Или будут многие и все больше, — или и Керенский сковырнется.
Роль и поведение Горького — совершенно фатальны. Да, это милый, нежный готтентот, которому подарили бусы и цилиндр. И все это „эстетное“ трио по „устройству революционных празднеств“ (похорон?) весьма фатально: Горький, Бенуа и Шаляпин. И в то же время, через Тихоно-Сухановых, Горький опирается на самую слепую часть „митинга“.
В России, по газетам, спокойно. Но и в Петербурге, по газетам, спокойно. И на фронте, по газетам, спокойно. Однако Рузский просит прислать делегатов.

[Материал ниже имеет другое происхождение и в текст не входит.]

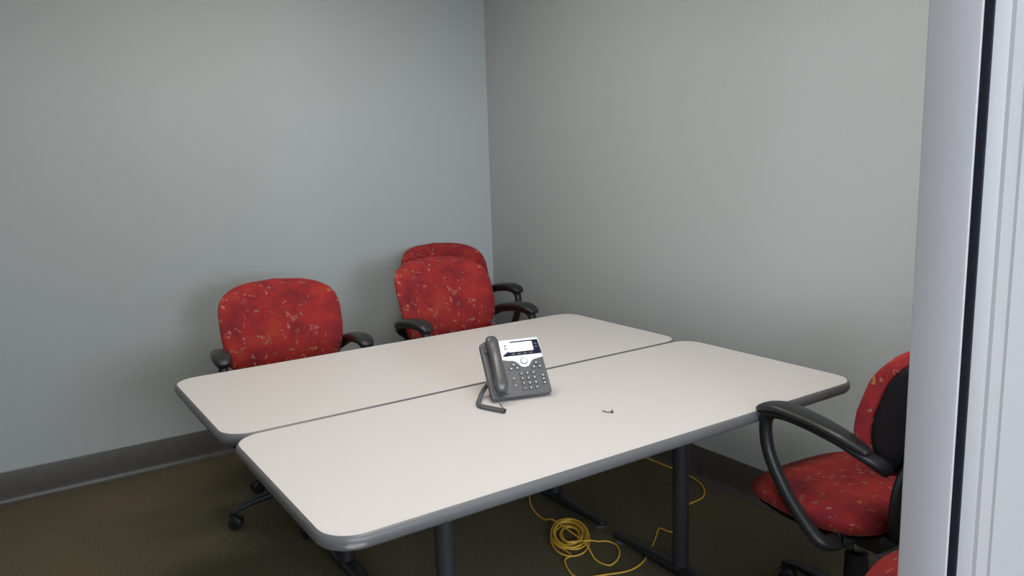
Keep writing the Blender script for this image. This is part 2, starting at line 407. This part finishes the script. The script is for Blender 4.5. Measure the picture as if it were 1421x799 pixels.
# ------------------------------------------------------------------ tables
TZ = 0.74
def make_table(name, label, x0, x1, y0, y1, bandmat, postx, posty, feet):
    t = thing(name, label, 'table', ((x0+x1)/2, (y0+y1)/2, 0), 0, 'laminate conference tables pushed together')
    ox, oy = (x0+x1)/2, (y0+y1)/2
    def fn(x, y, z): return (x-ox, y-oy, z)
    TH = 0.034
    bm = bmesh.new(); prism(bm, rrect(x0, x1, y0, y1, 0.080, 12), TZ-TH+0.001, TZ, fn); obj('tabletop', bm, M['laminate'], t, angle=30)
    # bullnose band swept round the edge
    bm = bmesh.new(); rings = []
    for q in range(11):
        a = -PI/2 + PI*q/10
        off = 0.0095*math.cos(a); z = TZ-0.0005-TH/2+TH/2*math.sin(a)
        poly = rrect(x0-off, x1+off, y0-off, y1+off, 0.080+off, 12)
        rings.append([bm.verts.new(fn(px, py, z)) for px, py in poly])
    inn = [[bm.verts.new(fn(px, py, z)) for px, py in rrect(x0+0.0002, x1-0.0002, y0+0.0002, y1-0.0002, 0.0798, 12)] for z in (TZ-0.0003,)]
    inb = [[bm.verts.new(fn(px, py, TZ-TH-0.0005)) for px, py in rrect(x0+0.01, x1-0.01, y0+0.01, y1-0.01, 0.07, 12)]]
    seq = inb + rings + inn
    for A, B in zip(seq, seq[1:]):
        for i in range(len(A)): bm.faces.new((A[i], A[(i+1) % len(A)], B[(i+1) % len(A)], B[i]))
    eb = obj('edge_band', bm, bandmat, t)
    if bandmat is M['band_scuffed']:
        eb['label'] = 'grey rounded edge band with a pale scuff at one corner'
    for lx in postx:
        bm = bmesh.new(); cyl(bm, (lx-ox, posty-oy, 0.045), (lx-ox, posty-oy, TZ-TH-0.012), 0.0285, n=32)
        box(bm, lx-ox-0.06, lx-ox+0.06, posty-oy-0.22, posty-oy+0.22, TZ-TH-0.014, TZ-TH-0.0006, bev=0.002)
        lg = obj('leg', bm, M['post'], t)
        bm = bmesh.new()
        f0, f1 = feet
        sweep(bm, [((lx-ox, f0+0.02-oy, 0.028), 0.018, 0.011), ((lx-ox, f0+0.10-oy, 0.029), 0.021, 0.013), ((lx-ox, posty-oy-0.04, 0.034), 0.029, 0.019),
                   ((lx-ox, posty-oy+0.04, 0.034), 0.029, 0.019), ((lx-ox, f1-0.10-oy, 0.029), 0.021, 0.013), ((lx-ox, f1-0.02-oy, 0.028), 0.018, 0.011)], n=16, k=5, pw=3)
        obj('foot', bm, M['foot'], lg)
        for fy in (f0+0.04, f1-0.04):
            bm = bmesh.new(); lathe(bm, [(0.016, 0.0), (0.018, 0.002), (0.018, 0.007), (0.008, 0.010), (0.006, 0.018)], 18, (lx-ox, fy-oy, 0)); obj('glide', bm, M['band'], lg)
    return t
make_table('conference_table', 'pale grey laminate table farther from the camera, beside the far chairs', 0.4889, 2.3136, 2.2307, 2.9742, M['band'], (0.957, 1.925), 2.60, (2.255, 2.93))
make_table('conference_table', 'pale grey laminate table nearest the camera, carrying the desk phone', 0.5017, 2.3305, 1.4475, 2.2107, M['band_scuffed'], (0.964, 1.905), 1.83, (1.49, 2.19))

# ------------------------------------------------------------------ task chairs (local: forward = +Y)
def yb(z): # front face of backrest in side view
    pts = [(0.46, -0.200), (0.56, -0.178), (0.62, -0.174), (0.70, -0.182), (0.78, -0.201), (0.85, -0.231), (0.92, -0.268), (1.0, -0.320)]
    if z <= pts[0][0]: return pts[0][1]
    for (a, p), (b, q) in zip(pts, pts[1:]):
        if z <= b:
            t = (z-a)/(b-a); t = t*t*(3-2*t)*0.35+t*0.65; return p+(q-p)*t
    return pts[-1][1]
BZ, BH, BW = 0.768, 0.206, 0.268
def back_outline(t, sx=1.0, sz=1.0):
    c, s = math.cos(t), math.sin(t)
    n = 7.0 if s > 0 else 3.8
    v = math.copysign(abs(s)**(2/n), s); u = math.copysign(abs(c)**(2/n), c)
    wd = BW*(1 - 0.03*max(0, v-0.45) - 0.085*max(0, 0.15-v)**1.3)
    z = BZ + BH*v*sz
    if s > 0: z += (0.008 - 0.044*abs(u)**2.3)*v
    return (u*wd*sx, z)
def seat_outline(t, k=1.0):
    c, s = math.cos(t), math.sin(t)
    n = 2.9 if s > 0 else 3.2
    u = math.copysign(abs(c)**(2/n), c); v = math.copysign(abs(s)**(2/n), s)
    wd = 0.260*(1-0.05*max(0, v)-0.04*max(0, -v))
    return (u*wd*k, 0.058+(0.240*v + (0.015*(1-u*u) if s > 0 else 0))*k)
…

Бывают моменты дела, когда нельзя смотреть только на количество опасностей (и пристально заниматься их обсуждением). А я, на этом берегу, — ни о чем, кроме „опасностей революции“, не слышу. Неужели я их отрицаю? Но верно ли это, что все (здесь) только ими и заняты? Я невольно уступаю, я говорю и о „митинге“ и о Тришке-Ленине (о Ленине — это специальность Дмитрия: именно от Ленина он ждет самого худого), о проклятых „социалистах“ (Карташев), о фронте и войне (Д. В.) и о каких-то планомерных „четырех опасностях“ Ганфмана.
Я говорю, — но опасностей столько, что если говорить серьезно обо всех, то уже ни минуты времени ни у кого не останется.
Честное слово, не „с заячьим сердцем и огненным любопытством“, как Карташев, следила я за революцией. У меня был тяжелый скепсис (он и теперь со мной, только не хочу я его примата), а карташевское слово „балет“ мне было оскорбительно.